Com pouco mais de 100 mil cópias vendidas, a fama de Da Lama Ao Caos ultrapassou as fronteiras brasileiras. O álbum foi matéria jornalística da imprensa internacional, como a edição norte-americana da revista Rolling Stone. Logo surgiram convites para apresentações no exterior e uma primeira turnê internacional por cinco países. Em julho de 1995, Chico Science & Nação Zumbi se apresentaram com Gilberto Gil no Central Park Summer Festival, em Nova York, Estados Unidos. A banda deu uma esticada e tocou no lendário CBGB’s, templo do punk nova-iorquino. No mesmo ano, os pernambucanos se apresentaram no Festival de Montreaux, na Suíça. Ainda sob o efeito do prestígio de Da Lama Ao Caos, tocaram em janeiro de 1996, na oitava e última edição do Festival Hollywood Rock.

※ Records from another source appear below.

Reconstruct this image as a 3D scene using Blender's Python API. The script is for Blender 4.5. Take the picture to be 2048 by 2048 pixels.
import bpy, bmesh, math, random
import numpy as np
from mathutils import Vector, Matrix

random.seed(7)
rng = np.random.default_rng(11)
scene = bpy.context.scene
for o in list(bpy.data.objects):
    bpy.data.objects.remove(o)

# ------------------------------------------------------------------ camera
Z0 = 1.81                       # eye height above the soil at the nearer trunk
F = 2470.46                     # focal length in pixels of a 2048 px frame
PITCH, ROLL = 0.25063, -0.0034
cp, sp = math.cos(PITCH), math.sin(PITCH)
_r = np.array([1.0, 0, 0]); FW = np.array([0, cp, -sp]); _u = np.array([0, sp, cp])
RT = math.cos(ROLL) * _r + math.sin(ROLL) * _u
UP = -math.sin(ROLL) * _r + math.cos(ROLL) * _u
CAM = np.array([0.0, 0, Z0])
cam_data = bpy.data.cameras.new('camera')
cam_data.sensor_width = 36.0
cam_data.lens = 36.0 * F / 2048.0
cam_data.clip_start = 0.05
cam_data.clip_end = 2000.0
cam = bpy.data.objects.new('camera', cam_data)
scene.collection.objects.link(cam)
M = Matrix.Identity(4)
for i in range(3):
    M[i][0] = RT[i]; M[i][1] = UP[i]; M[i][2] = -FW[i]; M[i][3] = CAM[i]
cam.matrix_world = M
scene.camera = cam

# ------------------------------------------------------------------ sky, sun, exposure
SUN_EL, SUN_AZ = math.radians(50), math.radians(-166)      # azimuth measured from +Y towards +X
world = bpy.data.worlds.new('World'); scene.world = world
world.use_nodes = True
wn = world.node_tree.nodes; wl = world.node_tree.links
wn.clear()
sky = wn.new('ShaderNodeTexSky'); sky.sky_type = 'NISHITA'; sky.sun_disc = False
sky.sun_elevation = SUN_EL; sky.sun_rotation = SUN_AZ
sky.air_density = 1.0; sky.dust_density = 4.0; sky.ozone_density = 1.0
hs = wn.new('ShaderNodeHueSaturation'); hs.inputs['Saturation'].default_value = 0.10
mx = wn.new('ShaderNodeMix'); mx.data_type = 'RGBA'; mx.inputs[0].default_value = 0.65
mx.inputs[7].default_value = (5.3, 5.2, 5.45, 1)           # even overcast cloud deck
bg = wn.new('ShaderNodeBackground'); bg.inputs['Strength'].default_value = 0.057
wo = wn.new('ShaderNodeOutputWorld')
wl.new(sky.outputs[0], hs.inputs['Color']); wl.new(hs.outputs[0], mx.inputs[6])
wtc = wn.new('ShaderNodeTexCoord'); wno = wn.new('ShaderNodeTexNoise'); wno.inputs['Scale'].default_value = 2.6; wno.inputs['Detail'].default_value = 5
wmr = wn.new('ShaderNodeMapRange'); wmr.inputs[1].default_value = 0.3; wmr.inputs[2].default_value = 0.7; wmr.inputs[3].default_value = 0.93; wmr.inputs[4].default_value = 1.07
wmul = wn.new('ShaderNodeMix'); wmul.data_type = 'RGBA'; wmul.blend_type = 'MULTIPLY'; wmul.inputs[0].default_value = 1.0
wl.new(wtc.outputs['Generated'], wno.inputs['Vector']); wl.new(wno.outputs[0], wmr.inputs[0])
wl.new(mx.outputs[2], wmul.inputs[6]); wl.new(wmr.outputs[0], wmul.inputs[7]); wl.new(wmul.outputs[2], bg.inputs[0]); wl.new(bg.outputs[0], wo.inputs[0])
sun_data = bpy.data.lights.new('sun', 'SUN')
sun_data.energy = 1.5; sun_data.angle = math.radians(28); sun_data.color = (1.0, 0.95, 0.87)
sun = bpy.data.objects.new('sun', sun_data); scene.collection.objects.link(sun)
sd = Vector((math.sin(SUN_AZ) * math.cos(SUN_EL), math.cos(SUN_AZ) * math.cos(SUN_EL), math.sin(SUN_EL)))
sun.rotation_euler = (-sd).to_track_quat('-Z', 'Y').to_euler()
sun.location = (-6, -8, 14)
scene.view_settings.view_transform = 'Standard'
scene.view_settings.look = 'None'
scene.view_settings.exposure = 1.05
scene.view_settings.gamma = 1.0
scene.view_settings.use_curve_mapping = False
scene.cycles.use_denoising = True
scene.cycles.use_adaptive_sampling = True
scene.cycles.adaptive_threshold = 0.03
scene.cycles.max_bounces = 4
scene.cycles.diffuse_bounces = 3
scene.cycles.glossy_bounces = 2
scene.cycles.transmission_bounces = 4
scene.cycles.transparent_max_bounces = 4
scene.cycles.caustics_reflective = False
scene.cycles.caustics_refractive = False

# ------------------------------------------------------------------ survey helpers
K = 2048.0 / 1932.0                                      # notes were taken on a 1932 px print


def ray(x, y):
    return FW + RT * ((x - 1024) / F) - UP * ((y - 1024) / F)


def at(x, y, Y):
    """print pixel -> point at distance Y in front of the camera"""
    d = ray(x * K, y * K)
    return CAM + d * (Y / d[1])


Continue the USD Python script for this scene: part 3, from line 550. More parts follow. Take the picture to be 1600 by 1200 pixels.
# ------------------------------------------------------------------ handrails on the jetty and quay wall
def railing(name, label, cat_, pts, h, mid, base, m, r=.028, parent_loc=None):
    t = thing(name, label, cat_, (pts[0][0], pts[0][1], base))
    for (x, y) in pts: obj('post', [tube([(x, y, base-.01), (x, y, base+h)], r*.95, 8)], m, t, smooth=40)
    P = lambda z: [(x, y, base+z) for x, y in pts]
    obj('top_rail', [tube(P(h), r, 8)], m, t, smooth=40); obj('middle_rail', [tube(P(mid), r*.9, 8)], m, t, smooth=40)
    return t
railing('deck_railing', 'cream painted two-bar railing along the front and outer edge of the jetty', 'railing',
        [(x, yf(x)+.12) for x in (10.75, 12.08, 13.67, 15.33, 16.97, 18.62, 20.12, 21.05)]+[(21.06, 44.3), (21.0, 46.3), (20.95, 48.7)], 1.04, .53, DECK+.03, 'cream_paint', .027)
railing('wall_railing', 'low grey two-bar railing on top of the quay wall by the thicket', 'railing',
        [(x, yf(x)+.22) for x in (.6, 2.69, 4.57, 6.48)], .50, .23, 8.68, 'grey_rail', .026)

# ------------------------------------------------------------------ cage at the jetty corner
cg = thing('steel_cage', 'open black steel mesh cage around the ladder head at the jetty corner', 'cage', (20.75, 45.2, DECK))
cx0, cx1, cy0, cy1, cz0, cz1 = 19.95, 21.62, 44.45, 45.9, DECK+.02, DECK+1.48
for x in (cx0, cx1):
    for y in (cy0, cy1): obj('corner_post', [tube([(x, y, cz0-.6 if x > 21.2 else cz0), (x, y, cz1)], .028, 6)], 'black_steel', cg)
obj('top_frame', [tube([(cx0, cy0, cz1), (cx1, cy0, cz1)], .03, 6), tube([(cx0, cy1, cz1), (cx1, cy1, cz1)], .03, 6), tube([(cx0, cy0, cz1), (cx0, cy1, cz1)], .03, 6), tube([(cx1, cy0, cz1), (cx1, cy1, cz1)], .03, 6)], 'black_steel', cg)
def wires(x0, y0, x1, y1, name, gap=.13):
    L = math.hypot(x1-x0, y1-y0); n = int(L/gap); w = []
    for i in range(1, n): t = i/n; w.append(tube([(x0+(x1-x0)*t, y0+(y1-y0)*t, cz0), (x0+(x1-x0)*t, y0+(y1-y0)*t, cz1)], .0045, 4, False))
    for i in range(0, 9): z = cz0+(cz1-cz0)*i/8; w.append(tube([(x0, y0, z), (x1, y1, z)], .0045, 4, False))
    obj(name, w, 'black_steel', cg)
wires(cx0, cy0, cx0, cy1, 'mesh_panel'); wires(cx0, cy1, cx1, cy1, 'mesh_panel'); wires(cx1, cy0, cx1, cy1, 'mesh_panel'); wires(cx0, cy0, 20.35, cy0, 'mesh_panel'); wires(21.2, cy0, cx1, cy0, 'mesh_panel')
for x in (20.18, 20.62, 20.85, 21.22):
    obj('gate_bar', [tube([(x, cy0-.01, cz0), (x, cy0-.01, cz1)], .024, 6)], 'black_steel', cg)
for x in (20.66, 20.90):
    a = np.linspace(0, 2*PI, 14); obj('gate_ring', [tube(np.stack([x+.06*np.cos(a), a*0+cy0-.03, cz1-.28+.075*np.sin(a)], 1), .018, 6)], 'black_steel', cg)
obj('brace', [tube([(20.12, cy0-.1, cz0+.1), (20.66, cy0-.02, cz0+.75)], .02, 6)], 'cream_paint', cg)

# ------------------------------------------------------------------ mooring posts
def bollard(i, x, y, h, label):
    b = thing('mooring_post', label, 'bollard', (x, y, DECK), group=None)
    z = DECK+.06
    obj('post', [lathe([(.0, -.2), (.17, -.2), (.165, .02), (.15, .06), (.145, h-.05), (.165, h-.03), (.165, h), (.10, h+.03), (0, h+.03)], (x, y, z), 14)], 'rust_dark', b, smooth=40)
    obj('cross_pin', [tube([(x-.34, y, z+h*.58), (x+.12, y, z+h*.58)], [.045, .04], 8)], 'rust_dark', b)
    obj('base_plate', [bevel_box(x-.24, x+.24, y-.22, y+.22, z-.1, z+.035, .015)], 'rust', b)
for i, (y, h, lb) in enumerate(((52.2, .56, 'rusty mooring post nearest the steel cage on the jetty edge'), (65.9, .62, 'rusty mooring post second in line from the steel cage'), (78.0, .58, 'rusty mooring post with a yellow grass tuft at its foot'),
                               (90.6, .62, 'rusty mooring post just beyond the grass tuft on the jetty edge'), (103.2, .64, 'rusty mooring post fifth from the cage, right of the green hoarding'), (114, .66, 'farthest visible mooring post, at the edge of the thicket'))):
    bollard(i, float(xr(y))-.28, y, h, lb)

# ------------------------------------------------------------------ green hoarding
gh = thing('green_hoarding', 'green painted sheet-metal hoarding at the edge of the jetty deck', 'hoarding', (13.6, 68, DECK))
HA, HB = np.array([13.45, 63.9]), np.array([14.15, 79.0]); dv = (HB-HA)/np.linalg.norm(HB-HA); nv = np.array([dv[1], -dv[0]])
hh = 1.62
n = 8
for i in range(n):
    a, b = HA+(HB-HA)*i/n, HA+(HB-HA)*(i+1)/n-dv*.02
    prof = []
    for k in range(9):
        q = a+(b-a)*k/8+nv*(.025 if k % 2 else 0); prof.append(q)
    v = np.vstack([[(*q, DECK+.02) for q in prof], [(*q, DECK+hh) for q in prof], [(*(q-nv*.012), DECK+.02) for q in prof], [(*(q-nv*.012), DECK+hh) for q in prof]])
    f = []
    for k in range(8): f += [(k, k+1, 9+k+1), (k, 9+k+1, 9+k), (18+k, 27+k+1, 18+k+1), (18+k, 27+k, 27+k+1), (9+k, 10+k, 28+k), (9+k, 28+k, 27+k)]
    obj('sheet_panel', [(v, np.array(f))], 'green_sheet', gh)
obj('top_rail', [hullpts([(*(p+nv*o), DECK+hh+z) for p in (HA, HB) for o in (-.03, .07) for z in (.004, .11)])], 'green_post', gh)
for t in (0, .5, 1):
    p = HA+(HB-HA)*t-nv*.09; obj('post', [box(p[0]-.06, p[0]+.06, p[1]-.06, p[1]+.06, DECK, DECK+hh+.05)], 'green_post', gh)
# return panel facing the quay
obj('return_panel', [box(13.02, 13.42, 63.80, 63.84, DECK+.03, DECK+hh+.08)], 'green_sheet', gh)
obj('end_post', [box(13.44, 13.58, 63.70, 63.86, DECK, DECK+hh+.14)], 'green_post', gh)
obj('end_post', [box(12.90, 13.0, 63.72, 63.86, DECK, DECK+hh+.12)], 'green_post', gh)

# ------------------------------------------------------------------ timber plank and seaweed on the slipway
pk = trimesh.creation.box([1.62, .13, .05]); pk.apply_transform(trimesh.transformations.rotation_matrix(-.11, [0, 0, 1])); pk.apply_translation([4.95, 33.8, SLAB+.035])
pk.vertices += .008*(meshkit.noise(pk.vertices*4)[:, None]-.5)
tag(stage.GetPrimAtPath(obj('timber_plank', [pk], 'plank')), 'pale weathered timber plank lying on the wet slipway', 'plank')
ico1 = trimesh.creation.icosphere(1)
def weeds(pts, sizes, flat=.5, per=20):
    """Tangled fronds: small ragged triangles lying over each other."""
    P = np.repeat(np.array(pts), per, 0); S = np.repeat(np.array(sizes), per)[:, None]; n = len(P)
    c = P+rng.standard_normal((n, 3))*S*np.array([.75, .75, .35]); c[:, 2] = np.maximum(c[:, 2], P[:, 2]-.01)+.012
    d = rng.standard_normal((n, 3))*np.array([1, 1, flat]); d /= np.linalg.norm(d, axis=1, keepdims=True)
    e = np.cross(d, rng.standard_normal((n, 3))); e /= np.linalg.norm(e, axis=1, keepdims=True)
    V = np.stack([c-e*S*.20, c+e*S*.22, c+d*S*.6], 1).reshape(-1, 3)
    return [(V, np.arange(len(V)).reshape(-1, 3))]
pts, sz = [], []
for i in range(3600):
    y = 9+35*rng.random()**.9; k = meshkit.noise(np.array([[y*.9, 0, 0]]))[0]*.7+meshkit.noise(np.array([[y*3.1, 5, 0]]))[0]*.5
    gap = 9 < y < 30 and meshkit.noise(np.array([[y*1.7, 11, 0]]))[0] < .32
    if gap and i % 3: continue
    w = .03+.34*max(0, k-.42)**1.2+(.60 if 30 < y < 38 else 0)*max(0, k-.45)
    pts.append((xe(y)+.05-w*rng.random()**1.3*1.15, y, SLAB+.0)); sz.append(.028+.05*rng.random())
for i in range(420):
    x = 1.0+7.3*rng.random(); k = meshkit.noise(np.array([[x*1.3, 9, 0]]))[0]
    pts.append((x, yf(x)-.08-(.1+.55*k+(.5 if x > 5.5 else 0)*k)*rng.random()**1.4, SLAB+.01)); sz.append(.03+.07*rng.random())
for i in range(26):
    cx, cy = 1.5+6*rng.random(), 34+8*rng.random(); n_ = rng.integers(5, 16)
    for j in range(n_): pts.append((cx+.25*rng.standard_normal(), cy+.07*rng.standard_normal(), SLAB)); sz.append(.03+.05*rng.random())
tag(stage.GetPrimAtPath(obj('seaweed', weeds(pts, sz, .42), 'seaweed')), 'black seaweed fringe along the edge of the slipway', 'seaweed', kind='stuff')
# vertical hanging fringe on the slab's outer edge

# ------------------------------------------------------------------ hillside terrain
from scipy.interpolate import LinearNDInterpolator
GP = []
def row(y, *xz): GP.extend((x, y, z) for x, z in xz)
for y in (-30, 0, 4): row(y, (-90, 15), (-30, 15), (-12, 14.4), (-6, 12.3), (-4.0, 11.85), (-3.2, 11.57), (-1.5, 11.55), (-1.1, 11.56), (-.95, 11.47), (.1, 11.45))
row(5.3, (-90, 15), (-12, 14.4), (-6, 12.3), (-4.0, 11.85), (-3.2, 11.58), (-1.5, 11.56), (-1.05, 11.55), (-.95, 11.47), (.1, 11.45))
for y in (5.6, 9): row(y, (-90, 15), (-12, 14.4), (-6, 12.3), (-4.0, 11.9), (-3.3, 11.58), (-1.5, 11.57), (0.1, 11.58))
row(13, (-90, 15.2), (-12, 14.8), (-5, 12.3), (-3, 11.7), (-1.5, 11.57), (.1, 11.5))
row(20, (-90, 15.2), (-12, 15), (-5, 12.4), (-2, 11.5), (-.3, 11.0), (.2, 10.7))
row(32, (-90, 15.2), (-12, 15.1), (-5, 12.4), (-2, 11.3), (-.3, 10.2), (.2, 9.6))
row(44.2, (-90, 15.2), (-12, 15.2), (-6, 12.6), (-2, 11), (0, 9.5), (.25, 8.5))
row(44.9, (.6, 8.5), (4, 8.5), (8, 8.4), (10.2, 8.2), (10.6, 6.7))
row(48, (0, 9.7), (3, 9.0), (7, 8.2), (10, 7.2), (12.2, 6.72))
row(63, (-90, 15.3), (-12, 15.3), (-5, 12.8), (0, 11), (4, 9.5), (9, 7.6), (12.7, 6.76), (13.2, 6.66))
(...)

Chico ainda lançaria com a Nação Zumbi o segundo álbum da banda, o também elogiado Afrociberdelia, em maio de 1996. Mas lamentavelmente, em 2 de fevereiro de 1997, o líder da Nação Zumbi faleceu precocemente num acidente de carro numa estrada entre o Recife e Olinda. Tinha apenas 30 anos de idade. Apesar de ter perdido a vida ainda tão jovem, Chico Science deixou um legado riquíssimo para a música pop brasileira. Mesmo com sua morte, a banda Nação Zumbi seguiu em frente levando o legado de Chico Science. Da Lama Ao Caos frequenta as listas e enquetes de maiores álbuns da música brasileira de todos os tempos.
Faixas
- "Monólogo Ao Pé do Ouvido"
- "Banditismo Por Uma Questão de Classe
- "Rios, Pontes & Overdrives" (Chico Science e Fred Zero Quatro)
- "A Cidade"
- "A Praieira"
- "Samba Makossa"
- "Da Lama Ao Caos"
- "Maracatu De Tiro Certeiro" (Chico Science e Jorge du Peixe)
- "Salustiano Song" (instrumental) (Chico Science e Lúcio Maia)
- "Antene-se"
- "Risoflora"
- "Lixo Do Mangue" (instrumental) (Lúcio Maia)
- "Computadores Fazem Arte" (Fred Zero Quatro)
- "Coco Dub (Afrociberdelia)"
Todas as canções foram escritas por Chico Science, exceto as indicadas.
Chico Science & Nação Zumbi: Chico Science (voz, samplers em “Lixo Do Mangue”), Lúcio Maia (guitarras) Alexandre Dengue (baixo), Canhoto (caixa), Gilmar Bolla 8 (alfaia), Gira (alfaia), Jorge du Peixe (alfaia e tonel em "A Cidade") e Toca Ogam (percussão e efeitos).